According to Evenimentul Zilei, Chiuariu’s decision to demand the revocation of an anti-corruption prosecutor, Doru Tulus, earlier this week has created a “void” around him as representatives of the Judiciary responded with resignations, protests and doors slammed in his face.

Three Justice Ministry officials resigned yesterday in protest of what one of them called “political cleansing in the justice system”. The National Institute of Magistrates refused to have Chiuariu address future magistrates yesterday.

And prosecutors of the National Anti-corruption Department where Tulus works protested Chiuariu’s revocation call from their offices in large cities across the country.

In its own report on the events yesterday, Cotidianul quotes Justice Ministry sources who say Chiuariu requested verbally the resignation of another key prosecutor, Paul Dumitriu, but avoids to put the request on paper as he is afraid of revelations about a series of irregularities within the Ministry.

And Romania libera quotes prosecutor Doru Tulus, who says that he is the victim of an “execution”.

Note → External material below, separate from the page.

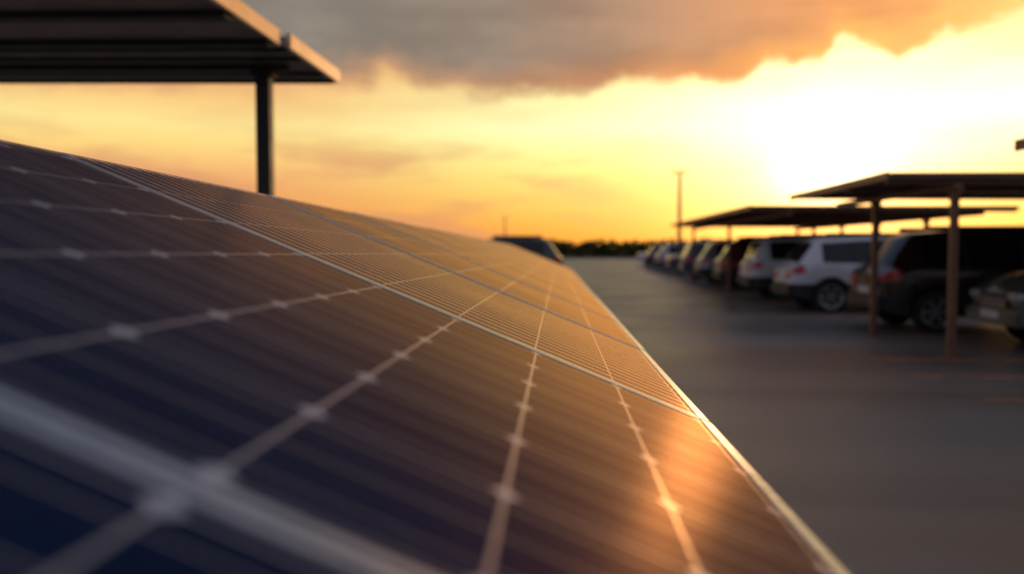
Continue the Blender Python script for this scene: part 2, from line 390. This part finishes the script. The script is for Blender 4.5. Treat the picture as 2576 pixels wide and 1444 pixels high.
# ------------------------------------------------------------ cars
def make_car(name, loc, paint, flip=False, H=1.0, L=4.7, Wd=1.0, kind='suv', clad=True):
    parent = empty(name, loc)
    k = L/4.7
    if kind == 'suv':
        tx = [0,.05,.14,.50,.66,1.6,2.4,2.95,3.72,4.3,4.55,4.68,4.7]; tz = [.92,.99,1.06,1.55,1.62,1.69,1.68,1.59,1.09,1.02,.94,.80,.74]
        bx = [0,.14,.6,2.2,3.72,4.4,4.7]; bz = [.90,1.02,1.04,.99,.98,.90,.72]
        wins = [(.66,1.28),(1.36,2.20),(2.28,3.20)]; rg = (.17,.48); ws = (3.0,3.68); rw = .64
    elif kind == 'van':
        tx = [0,.05,.12,.34,.5,1.6,2.6,3.2,3.95,4.4,4.58,4.68,4.7]; tz = [.95,1.02,1.10,1.60,1.68,1.73,1.71,1.60,1.12,1.0,.92,.80,.74]
        bx = [0,.14,.6,2.2,3.8,4.4,4.7]; bz = [.92,1.04,1.04,1.0,.98,.88,.72]
        wins = [(.50,1.34),(1.42,2.40),(2.48,3.40)]; rg = (.15,.32); ws = (3.25,3.9); rw = .68
    else:
        tx = [0,.04,.45,.62,1.35,1.7,2.3,2.75,3.5,4.3,4.55,4.68,4.7]; tz = [.84,.98,1.03,1.06,1.40,1.45,1.44,1.38,.98,.86,.78,.66,.60]
        bx = [0,.14,.6,2.2,3.5,4.4,4.7]; bz = [.82,.96,.95,.92,.90,.78,.58]
        wins = [(.95,1.42),(1.50,2.12),(2.20,3.0)]; rg = (.68,1.28); ws = (2.8,3.45); rw = .60
    wx = [0,.06,.2,.55,1.2,3.6,4.3,4.55,4.66,4.7]; ww = [.70,.80,.87,.915,.93,.93,.90,.82,.70,.60]
    wa, wf, wr_, wz = .84, 3.74, .36, .35
    ar = wr_+.055
    xs = set(tx) | set(bx) | set(wx)
    for a_, b_ in wins+[rg, ws]: xs |= {a_, b_}
    for c in (wa, wf):
        for i in range(13): xs.add(round(c-ar*math.cos(math.pi*i/12), 4))
    xs |= {.28, 4.34}
    xs = sorted(xs)
    xs2 = [xs[0]]
    for q in xs[1:]:
        if q-xs2[-1] > 0.006: xs2.append(q)
    xs = xs2
    rows = []
    for x in xs:
        wv = np.interp(x, wx, ww)*Wd; zt = np.interp(x, tx, tz)*H; zb = np.interp(x, bx, bz)*H
        zs = np.interp(x, [0,.25,.5,4.2,4.5,4.7], [.42,.30,.26,.26,.28,.40])
        za = zs
        for c in (wa, wf):
            if abs(x-c) < ar: za = max(za, wz+math.sqrt(ar*ar-(x-c)**2))
        hoodish = np.interp(x, [tx[7], ws[1], 4.7], [rw, .74, .50])
        rearish = np.interp(x, [0, tx[3], tx[5]], [.66, rw+.03, rw])
        rwv = (rearish if x < 2 else hoodish)*Wd
        rwv = min(rwv, wv*.93)
        zrs = max(zt-0.055, zb+0.015)
        r5 = min(.84*H, zb-.04); r4 = min(max(.62, za+.02), r5-.02)
        if r4 <= za: r4 = za+.005; r5 = max(r5, r4+.01)
        L6 = (wv*.985, zb); L9 = (rwv, zrs)
        lp = lambda f: (L6[0]+(L9[0]-L6[0])*f, L6[1]+(L9[1]-L6[1])*f)
        rows.append([(0, zs), (.58*Wd, zs), (.585*Wd, za), (wv*.965, za), (wv*.995, r4), (wv, r5), L6, lp(.08), lp(.88), L9,
                     (rwv*.88, zt-0.012 if zt-0.012 > zrs else zrs+.005), (0, max(zt, zrs+.01)+.012)])
    mbc = MB(); nR = 12
    vid = {}
    for i, x in enumerate(xs):
        for s in (1, -1):
            for j, (yy, zz) in enumerate(rows[i]):
                if s == -1 and j in (0, nR-1): vid[i, s, j] = vid[i, 1, j]; continue
                vid[i, s, j] = len(mbc.v); mbc.v.append((x*k, s*yy, zz))
    def add(q, m, sm=True):
        mbc.f.append(q); mbc.mi.append(mbc.mid(m)); mbc.sm.append(sm)
    inr = lambda xm, r: r[0] <= xm <= r[1]
    for i in range(len(xs)-1):
        xm = (xs[i]+xs[i+1])/2
        for j in range(nR-1):
            if j < 3: m = M_plastic
            elif j == 3: m = M_plastic if clad else paint
            elif j == 5 and xm < .28: m = M_red
            elif j == 5 and xm > 4.34: m = M_lens
            elif j == 7 and any(inr(xm, q) for q in wins): m = M_glass
            elif j == 10 and (inr(xm, rg) or inr(xm, ws)): m = M_glass
            elif j == 9 and (inr(xm, rg)): m = M_glass
            elif j == 7 and any(inr(xm, (wins[n][1], wins[n+1][0])) for n in (0, 1)): m = M_plastic
            else: m = paint
            for s in (1, -1):
                q = (vid[i,s,j], vid[i+1,s,j], vid[i+1,s,j+1], vid[i,s,j+1])
                add(q if s == -1 else q[::-1], m)
    for i in (0, len(xs)-1):
        for j in range(nR-1):
            m = M_plastic if j < 4 else paint
            a_, b_, c_, d_ = vid[i,1,j], vid[i,-1,j], vid[i,-1,j+1], vid[i,1,j+1]
            q = []
            for z_ in (a_, b_, c_, d_):
                if z_ not in q: q.append(z_)
            if len(q) > 2: add(tuple(q if i else q[::-1]), m, False)
    body = mbc.obj("body", parent)
    md = body.modifiers.new("es", 'EDGE_SPLIT'); md.split_angle = math.radians(38)
    dt = MB(); Le = L
    zb0 = bz[0]*H
    dt.box((-.06, -.78*Wd, .40), (.10, .78*Wd, .60), M_plastic if clad else paint, .035)
    dt.box((Le-.12, -.72*Wd, .34), (Le+.06, .72*Wd, .56), M_plastic if clad else paint, .035)
    for s in (1, -1):
        dt.box((-.025, s*.52-.13, zb0-.17), (.03, s*.52+.13, zb0-.02), M_red, .015)
        dt.box((Le-.10, s*.52-.14, .66*H), (Le+.03, s*.52+.14, .76*H), M_lens, .02)
        dt.box((ws[0]*k+.28, s*.93*Wd-.02 if s > 0 else -.93*Wd-.20, 1.0*H), (ws[0]*k+.42, s*.93*Wd+.20 if s > 0 else -.93*Wd+.02, 1.14*H), paint, .03)
        for hx in (wins[1][0]+.12, wins[2][0]+.08):
            dt.box((hx*k, s*.925*Wd-.012, .885*H), (hx*k+.17, s*.925*Wd+.025, .91*H), M_chrome, .006)
        if kind != 'sedan':
            dt.box((.8*k, s*.60*Wd-.02, tz[4]*H+.03), (2.6*k, s*.60*Wd+.02, tz[5]*H+.045), M_plastic, .01)
        dt.box((-.08, s*.50-.05, .44), (.10, s*.50+.05, .47), M_red, 0)
    dt.box((-.02, -.26, .62), (.012, .26, .74), M_plate, .004)
    dt.box((Le-.05, -.40, .56), (Le+.035, .40, .73*H), M_plastic, .02)
    for i in range(3):
        dt.box((Le+.03, -.38, .585+i*.05), (Le+.045, .38, .60+i*.05), M_chrome, .003)
    dt.box((Le+.05, -.24, .42), (Le+.068, .24, .53), M_plate, .004)
    dt.obj("trim_and_lamps", parent)
    wl = MB()
    for c in (wa, wf):
        for s in (1, -1):
            yc = s*(.925*Wd-.12)
            prof = [(.20, -.09), (.23, -.105), (wr_-.03, -.115), (wr_, -.085), (wr_, .085), (wr_-.03, .115), (.245, .105), (.235, .06), (.08, .055), (.0, .06)]
            n = 28
            for a_ in range(n):
                t0, t1 = 2*math.pi*a_/n, 2*math.pi*(a_+1)/n
                for q in range(len(prof)-1):
                    (r0, h0), (r1, h1) = prof[q], prof[q+1]
                    f = lambda r, h, t: (c*k+r*math.cos(t), yc+s*h, wz+r*math.sin(t))
                    m_ = M_tyre if q < 6 else M_plastic
                    wl.face([f(r0,h0,t0), f(r1,h1,t0), f(r1,h1,t1), f(r0,h0,t1)][::(1 if s > 0 else -1)], m_)
            for sp in range(6):
                T = Matrix.Translation((c*k, yc+s*.08, wz)) @ Matrix.Rotation(sp*math.pi/3, 4, 'Y')
                wl.box((.03, -.012, -.028), (.235, .012, .028), M_rim, .006, T)
            bm = bmesh.new(); bmesh.ops.create_cone(bm, cap_ends=True, segments=16, radius1=.06, radius2=.05, depth=.04)
            wl.add_bm(bm, M_rim, Matrix.Translation((c*k, yc+s*.08, wz)) @ Matrix.Rotation(math.pi/2, 4, 'X'))
            for a_ in range(n):
                t0, t1 = 2*math.pi*a_/n, 2*math.pi*(a_+1)/n
                f = lambda r, h, t: (c*k+r*math.cos(t), yc+s*h, wz+r*math.sin(t))
                wl.face([f(.222,.10,t0), f(.25,.112,t0), f(.25,.112,t1), f(.222,.10,t1)], M_rim)
    wl.obj("wheels", parent)
    if flip: parent.rotation_euler = (0, 0, math.pi)
    return parent
def paint(name, c, met=0.3, r=0.3):
    return mat(name, c, r, met, coat=0.6, nscale=3, namp=0.06)
P_black = paint("paint_black_brown", (0.045, 0.024, 0.016)); P_white = paint("paint_white", (0.64, 0.64, 0.68), 0)
P_silver = paint("paint_silver", (0.38, 0.38, 0.41), .5); P_maroon = paint("paint_maroon", (0.12, 0.03, 0.025))
P_grey = paint("paint_grey_green", (0.10, 0.11, 0.10), .4); P_blue = paint("paint_blue", (0.03, 0.05, 0.10)); P_dgrey = paint("paint_dark_grey", (0.06, 0.06, 0.065))
make_car("parked_suv", (5.1, 14.45, 0), P_black, H=1.02)
make_car("parked_suv", (4.72, 18.55, 0), P_white, L=4.6)
make_car("parked_van", (4.75, 22.65, 0), P_white, kind='van', clad=True)
make_car("parked_suv", (4.8, 27.2, 0), P_maroon, H=1.03)
make_car("parked_suv", (4.8, 31.6, 0), P_silver, L=4.5)
make_car("parked_van", (4.8, 36.2, 0), P_blue, kind='van', clad=False)
make_car("parked_car", (4.8, 41.5, 0), P_dgrey, kind='sedan', clad=False)
make_car("parked_suv", (4.8, 47.5, 0), P_silver)
make_car("parked_suv", (4.8, 54.0, 0), P_blue)
make_car("parked_car", (4.8, 61.0, 0), P_white, kind='sedan', clad=False)
make_car("parked_suv", (5.92+4.6, 11.72, 0), P_grey, flip=True, H=1.04, L=4.6, clad=False)
make_car("parked_suv", (-0.45, 31.0, 0), P_dgrey, flip=True, H=1.08, L=4.8)

# ------------------------------------------------------------ lamp posts
def lamp(name, loc, h, r):
    m = MB()
    m.cyl((0,0,0), r*1.7, r*1.5, .25, M_steel_dark)
    m.cyl((0,0,.25), r, r*.6, h-.25, M_steel_dark, 12)
    for s in (-1, 1):
        m.box((min(0, s*.3), -.03, h-.08), (max(0, s*.3), .03, h-.03), M_steel_dark, .01)
        m.box((s*.35-.14, -.10, h-.11), (s*.35+.14, .10, h-.02), M_steel_dark, .03)
        m.box((s*.35-.11, -.08, h-.125), (s*.35+.11, .08, h-.112), M_plate, .0)
    m.obj(name, loc=loc)
lamp("street_lamp", (5.9, 45.5, 0), 5.7, .13)
lamp("street_lamp", (-10.3, 119, 0), 6.0, .13)

# ------------------------------------------------------------ distant trees
Ml = bpy.data.materials.new("foliage"); Ml.use_nodes = True
t = NT(Ml.node_tree); b = t.n['Principled BSDF']; o = t.new('ShaderNodeTexCoord').outputs['Object']
t.l.new(t.mix(t.mr(t.noise(o, .6, 4), .35, .65), (0.05, 0.065, 0.018, 1), (0.12, 0.12, 0.04, 1)), b.inputs['Base Color']); b.inputs['Roughness'].default_value = .8
b.inputs['Specular IOR Level'].default_value = .1
rng = np.random.default_rng(3)
m = MB()
x = -190
while x < 230:
    h = 2.4+.7*rng.random(); rr = 1.7+1.0*rng.random(); cy = 128+rng.uniform(-3.5, 3.5)
    m.cyl((x, cy, -.02), .14, .08, h*.5, M_brown, 6)
    for q in range(120):
        u = rng.normal(size=3); u /= np.linalg.norm(u); u *= rng.random()**.4
        c = np.array([x+u[0]*rr, cy+u[1]*rr, h*.5+u[2]*h*.5])
        a_ = rng.normal(size=3); a_ /= np.linalg.norm(a_); b_ = np.cross(a_, rng.normal(size=3)); b_ /= np.linalg.norm(b_)
        sz = .22+.3*rng.random()
        m.face([c-a_*sz, c+b_*sz*.8, c+a_*sz, c-b_*sz*.8], Ml)
    x += 1.0+.8*rng.random()
m.obj("distant_treeline")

Elsewhere in the papers today:
Evenimentul Zilei, Cotidianul and Gandul report that despite Romania’s protests the authorities in Kiev yesterday opened shipping traffic on the Bastroe Channel built by Ukraine near the Danube Delta, which threatens the Delta eco-system.
The papers note, however, the lack of a proper response from Romanian authorities after Ukraine notified them about the opening of the Channel in April.
Evenimentul Zilei interviews Daniel Fried, a deputy for US Secretary of State Condoleezza Rice. Fried has just visited Romania. He urges Bucharest authorities not to forget their commitments in Iraq and drop potential plans to have Moscow involved in Romania’s own political games.
Cotidianul interviews George Maior, the head of the Romanian Intelligence Service (SRI), who raises the issue of a “possibility to unify SRI and SIE into a single service”. SIE is the Romanian Foreign Intelligence Service.